Northeastern Section (45th Annual) and Southeastern Section (59th Annual) Joint Meeting (13-16 March 2010)

Paper No. 7
Presentation Time: 3:55 PM

THE CHANDELEUR ISLANDS AS AN ANALOG FOR UNDERSTANDING BARRIER RESPONSE TO SEA-LEVEL RISE AND INCREASED STORMINESS


ABSTRACT WITHDRAWN

, mminer@uno.edu

The acceleration in global sea-level rise (SLR) requires that we understand how coasts will respond to this forcing. Although mass balance, equilibrium relationships, and numerical models have been developed to predict sediment dispersal patterns and landward shoreline translation during SLR, observational data to test these models are sparse because of the relatively slow rates of global SLR during the past ~4.5 ka. Hence, the relationship between SLR and shoreline response remains poorly understood and controversial. Subsidence-driven, rapid SLR (~0.5 cm/a) along the eastern coast of Louisiana falls within the global range (0.18–0.82 cm/a) projected for the next century, and thus this region provides a natural laboratory for observing coastal response to SLR during historical time scales. Here, we present coastal evolutionary models for the Chandeleur Islands based on bathymetric and shoreline change data dating to the 1850s as well as shallow stratigraphic data.
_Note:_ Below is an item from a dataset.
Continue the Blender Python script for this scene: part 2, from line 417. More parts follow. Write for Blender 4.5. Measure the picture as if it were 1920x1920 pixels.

Our results capture a long-term trend of barrier thinning associated with shoreface erosion and lateral sediment distribution to the flanks of the island chain followed by island break-up and in-place disintegration. The destruction of backbarrier marshes results in loss of supratidal substrate—from which spits accrete and bars weld during recovery—and conversion of subaerial islands to ephemeral islands/shoals. It is not until this final stage of island evolution that cross-shore sand redistribution becomes an efficient enough process to translate the barrier sand body landward accompanying shoreface retreat. Our data show that the Chandeleur Islands have crossed an extrinsic threshold forced by increased hurricane frequency during the past decade. Existing models used to predict coastal response to SLR are based on geometric relationships that use time as a proxy for physical processes. They cannot account for shifting climatic trends such as increased storminess that, as shown here, can permanently alter sediment transport regimes leading to rapid island destruction. The Chandeleurs provide insights as to how more stable coasts might evolve during conditions of altered governing parameters, such as increased storminess as has been suggested for the Atlantic ~1 ka BP.